### Problem to solve
Beginning with the first line below, please repeat the material exactly, ending with the line that includes "b.build('running_figure', M['signpale'], gs)".

>> begin

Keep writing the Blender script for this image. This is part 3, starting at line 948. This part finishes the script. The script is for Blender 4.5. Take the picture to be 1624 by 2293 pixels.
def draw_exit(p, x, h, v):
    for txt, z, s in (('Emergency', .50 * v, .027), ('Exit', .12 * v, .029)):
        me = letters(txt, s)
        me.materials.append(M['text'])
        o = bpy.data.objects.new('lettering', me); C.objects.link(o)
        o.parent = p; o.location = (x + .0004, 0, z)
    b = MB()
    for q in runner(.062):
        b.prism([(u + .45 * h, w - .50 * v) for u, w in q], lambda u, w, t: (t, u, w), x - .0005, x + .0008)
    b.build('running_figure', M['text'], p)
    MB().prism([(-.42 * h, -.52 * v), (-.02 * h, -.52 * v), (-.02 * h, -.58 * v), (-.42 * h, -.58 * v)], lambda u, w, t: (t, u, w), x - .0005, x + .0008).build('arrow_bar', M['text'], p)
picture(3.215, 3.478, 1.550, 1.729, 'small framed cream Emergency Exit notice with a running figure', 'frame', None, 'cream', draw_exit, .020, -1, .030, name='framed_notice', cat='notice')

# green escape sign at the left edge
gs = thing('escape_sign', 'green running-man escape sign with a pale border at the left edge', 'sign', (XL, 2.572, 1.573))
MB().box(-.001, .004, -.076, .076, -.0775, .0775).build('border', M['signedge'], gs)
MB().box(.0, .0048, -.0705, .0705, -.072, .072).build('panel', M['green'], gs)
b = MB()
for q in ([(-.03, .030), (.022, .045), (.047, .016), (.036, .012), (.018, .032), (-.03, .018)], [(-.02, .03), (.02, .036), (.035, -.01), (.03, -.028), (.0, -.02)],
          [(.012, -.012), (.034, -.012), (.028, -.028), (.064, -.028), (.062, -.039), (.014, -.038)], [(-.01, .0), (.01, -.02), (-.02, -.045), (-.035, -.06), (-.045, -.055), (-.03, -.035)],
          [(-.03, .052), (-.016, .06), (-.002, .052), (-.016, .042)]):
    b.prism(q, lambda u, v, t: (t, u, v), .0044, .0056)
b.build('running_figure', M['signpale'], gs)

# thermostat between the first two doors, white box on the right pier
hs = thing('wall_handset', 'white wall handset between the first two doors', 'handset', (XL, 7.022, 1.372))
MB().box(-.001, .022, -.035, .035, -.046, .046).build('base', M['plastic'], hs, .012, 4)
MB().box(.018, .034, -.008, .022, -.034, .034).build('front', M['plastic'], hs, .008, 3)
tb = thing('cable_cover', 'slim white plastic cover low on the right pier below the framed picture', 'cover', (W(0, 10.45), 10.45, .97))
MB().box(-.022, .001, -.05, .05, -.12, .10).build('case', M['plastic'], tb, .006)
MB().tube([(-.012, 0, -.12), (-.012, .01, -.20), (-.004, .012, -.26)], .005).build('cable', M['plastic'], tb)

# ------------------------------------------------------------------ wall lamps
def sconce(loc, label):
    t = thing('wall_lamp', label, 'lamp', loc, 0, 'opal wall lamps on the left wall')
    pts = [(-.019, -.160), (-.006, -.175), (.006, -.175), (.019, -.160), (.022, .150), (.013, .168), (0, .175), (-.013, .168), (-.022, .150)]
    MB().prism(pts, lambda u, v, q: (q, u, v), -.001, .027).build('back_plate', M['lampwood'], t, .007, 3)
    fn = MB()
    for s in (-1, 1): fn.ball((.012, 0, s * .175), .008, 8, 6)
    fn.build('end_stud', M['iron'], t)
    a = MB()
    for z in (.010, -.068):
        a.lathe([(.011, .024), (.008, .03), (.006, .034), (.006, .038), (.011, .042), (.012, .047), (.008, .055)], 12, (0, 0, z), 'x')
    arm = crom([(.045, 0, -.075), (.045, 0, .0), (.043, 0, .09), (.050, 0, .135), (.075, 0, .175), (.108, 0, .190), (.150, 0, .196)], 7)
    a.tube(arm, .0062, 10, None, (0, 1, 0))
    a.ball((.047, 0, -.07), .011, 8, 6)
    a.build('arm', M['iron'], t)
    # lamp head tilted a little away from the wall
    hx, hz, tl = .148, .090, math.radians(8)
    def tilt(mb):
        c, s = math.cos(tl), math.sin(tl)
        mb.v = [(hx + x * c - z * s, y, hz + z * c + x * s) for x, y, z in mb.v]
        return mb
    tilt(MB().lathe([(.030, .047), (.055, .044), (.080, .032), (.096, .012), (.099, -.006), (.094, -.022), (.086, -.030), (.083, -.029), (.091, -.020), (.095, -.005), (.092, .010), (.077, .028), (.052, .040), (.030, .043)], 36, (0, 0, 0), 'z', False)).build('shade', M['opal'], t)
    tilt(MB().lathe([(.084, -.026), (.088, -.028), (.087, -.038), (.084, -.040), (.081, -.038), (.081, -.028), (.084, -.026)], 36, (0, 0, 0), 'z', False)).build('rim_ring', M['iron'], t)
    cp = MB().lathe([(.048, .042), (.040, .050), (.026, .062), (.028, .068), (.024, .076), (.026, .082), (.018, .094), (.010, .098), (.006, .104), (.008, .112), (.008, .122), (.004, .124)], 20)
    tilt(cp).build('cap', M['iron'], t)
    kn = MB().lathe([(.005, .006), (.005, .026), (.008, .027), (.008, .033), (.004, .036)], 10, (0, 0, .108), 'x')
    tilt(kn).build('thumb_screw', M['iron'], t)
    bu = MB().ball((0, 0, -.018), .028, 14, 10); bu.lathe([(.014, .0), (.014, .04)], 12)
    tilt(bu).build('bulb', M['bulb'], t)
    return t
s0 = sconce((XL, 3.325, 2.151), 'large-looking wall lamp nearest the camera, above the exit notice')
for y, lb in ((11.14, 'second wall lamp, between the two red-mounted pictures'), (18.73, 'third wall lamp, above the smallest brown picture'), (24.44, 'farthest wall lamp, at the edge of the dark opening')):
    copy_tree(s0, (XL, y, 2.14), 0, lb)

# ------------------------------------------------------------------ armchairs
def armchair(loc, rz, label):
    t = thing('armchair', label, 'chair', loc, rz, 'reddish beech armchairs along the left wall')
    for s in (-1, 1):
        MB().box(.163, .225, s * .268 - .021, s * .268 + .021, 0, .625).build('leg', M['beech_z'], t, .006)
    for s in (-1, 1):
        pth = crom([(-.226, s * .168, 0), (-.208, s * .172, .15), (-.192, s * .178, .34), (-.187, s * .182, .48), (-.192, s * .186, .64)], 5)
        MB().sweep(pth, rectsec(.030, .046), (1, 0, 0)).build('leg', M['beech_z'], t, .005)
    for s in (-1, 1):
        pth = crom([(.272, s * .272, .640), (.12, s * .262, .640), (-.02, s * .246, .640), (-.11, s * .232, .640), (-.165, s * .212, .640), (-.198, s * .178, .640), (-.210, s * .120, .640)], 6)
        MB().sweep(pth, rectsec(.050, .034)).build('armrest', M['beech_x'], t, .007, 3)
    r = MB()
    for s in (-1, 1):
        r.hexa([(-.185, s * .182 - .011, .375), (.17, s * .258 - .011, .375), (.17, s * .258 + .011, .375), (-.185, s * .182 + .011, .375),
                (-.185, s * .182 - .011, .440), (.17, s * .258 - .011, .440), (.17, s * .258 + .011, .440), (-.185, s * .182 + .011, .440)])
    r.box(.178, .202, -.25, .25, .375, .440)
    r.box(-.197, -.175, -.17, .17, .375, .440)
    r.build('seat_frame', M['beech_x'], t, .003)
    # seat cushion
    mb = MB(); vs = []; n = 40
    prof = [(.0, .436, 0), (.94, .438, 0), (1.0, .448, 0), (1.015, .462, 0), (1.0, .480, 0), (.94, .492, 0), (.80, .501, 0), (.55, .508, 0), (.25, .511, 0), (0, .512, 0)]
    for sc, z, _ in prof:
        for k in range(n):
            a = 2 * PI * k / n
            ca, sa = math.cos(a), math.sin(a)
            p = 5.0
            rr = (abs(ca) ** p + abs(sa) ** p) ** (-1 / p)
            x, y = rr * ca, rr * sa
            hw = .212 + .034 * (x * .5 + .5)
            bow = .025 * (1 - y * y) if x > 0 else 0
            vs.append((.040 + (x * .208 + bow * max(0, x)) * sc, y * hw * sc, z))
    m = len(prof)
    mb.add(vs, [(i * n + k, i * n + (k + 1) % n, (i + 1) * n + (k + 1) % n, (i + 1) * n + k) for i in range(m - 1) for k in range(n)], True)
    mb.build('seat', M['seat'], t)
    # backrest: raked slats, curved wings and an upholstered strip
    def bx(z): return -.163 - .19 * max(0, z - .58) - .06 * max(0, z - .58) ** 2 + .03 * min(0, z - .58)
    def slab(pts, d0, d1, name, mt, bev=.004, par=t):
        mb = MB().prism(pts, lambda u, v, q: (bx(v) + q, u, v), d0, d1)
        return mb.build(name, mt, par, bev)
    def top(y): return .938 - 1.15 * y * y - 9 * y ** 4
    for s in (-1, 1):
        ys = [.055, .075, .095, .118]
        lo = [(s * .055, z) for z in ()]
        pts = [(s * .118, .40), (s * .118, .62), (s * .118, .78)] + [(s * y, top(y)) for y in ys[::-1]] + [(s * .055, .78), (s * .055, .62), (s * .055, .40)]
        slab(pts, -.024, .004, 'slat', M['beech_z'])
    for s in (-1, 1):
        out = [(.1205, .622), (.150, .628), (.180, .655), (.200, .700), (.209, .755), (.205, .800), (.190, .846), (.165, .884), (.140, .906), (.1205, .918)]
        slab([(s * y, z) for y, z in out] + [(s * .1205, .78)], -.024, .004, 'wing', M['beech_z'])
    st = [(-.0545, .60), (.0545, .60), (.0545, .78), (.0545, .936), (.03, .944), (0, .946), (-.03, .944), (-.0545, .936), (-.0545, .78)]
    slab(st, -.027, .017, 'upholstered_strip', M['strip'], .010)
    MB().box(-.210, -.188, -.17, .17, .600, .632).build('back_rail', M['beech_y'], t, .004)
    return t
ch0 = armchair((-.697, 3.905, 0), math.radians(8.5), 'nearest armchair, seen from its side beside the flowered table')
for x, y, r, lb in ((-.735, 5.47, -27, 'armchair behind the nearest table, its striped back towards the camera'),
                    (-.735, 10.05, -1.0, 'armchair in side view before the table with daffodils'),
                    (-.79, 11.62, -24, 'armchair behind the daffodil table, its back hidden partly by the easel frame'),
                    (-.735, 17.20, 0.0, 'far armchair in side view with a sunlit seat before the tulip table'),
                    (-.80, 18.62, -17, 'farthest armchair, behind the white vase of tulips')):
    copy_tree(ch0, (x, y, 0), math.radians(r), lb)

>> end

### Reply to the exercise
Keep writing the Blender script for this image. This is part 3, starting at line 948. This part finishes the script. The script is for Blender 4.5. Take the picture to be 1624 by 2293 pixels.
def draw_exit(p, x, h, v):
    for txt, z, s in (('Emergency', .50 * v, .027), ('Exit', .12 * v, .029)):
        me = letters(txt, s)
        me.materials.append(M['text'])
        o = bpy.data.objects.new('lettering', me); C.objects.link(o)
        o.parent = p; o.location = (x + .0004, 0, z)
    b = MB()
    for q in runner(.062):
        b.prism([(u + .45 * h, w - .50 * v) for u, w in q], lambda u, w, t: (t, u, w), x - .0005, x + .0008)
    b.build('running_figure', M['text'], p)
    MB().prism([(-.42 * h, -.52 * v), (-.02 * h, -.52 * v), (-.02 * h, -.58 * v), (-.42 * h, -.58 * v)], lambda u, w, t: (t, u, w), x - .0005, x + .0008).build('arrow_bar', M['text'], p)
picture(3.215, 3.478, 1.550, 1.729, 'small framed cream Emergency Exit notice with a running figure', 'frame', None, 'cream', draw_exit, .020, -1, .030, name='framed_notice', cat='notice')

# green escape sign at the left edge
gs = thing('escape_sign', 'green running-man escape sign with a pale border at the left edge', 'sign', (XL, 2.572, 1.573))
MB().box(-.001, .004, -.076, .076, -.0775, .0775).build('border', M['signedge'], gs)
MB().box(.0, .0048, -.0705, .0705, -.072, .072).build('panel', M['green'], gs)
b = MB()
for q in ([(-.03, .030), (.022, .045), (.047, .016), (.036, .012), (.018, .032), (-.03, .018)], [(-.02, .03), (.02, .036), (.035, -.01), (.03, -.028), (.0, -.02)],
          [(.012, -.012), (.034, -.012), (.028, -.028), (.064, -.028), (.062, -.039), (.014, -.038)], [(-.01, .0), (.01, -.02), (-.02, -.045), (-.035, -.06), (-.045, -.055), (-.03, -.035)],
          [(-.03, .052), (-.016, .06), (-.002, .052), (-.016, .042)]):
    b.prism(q, lambda u, v, t: (t, u, v), .0044, .0056)
b.build('running_figure', M['signpale'], gs)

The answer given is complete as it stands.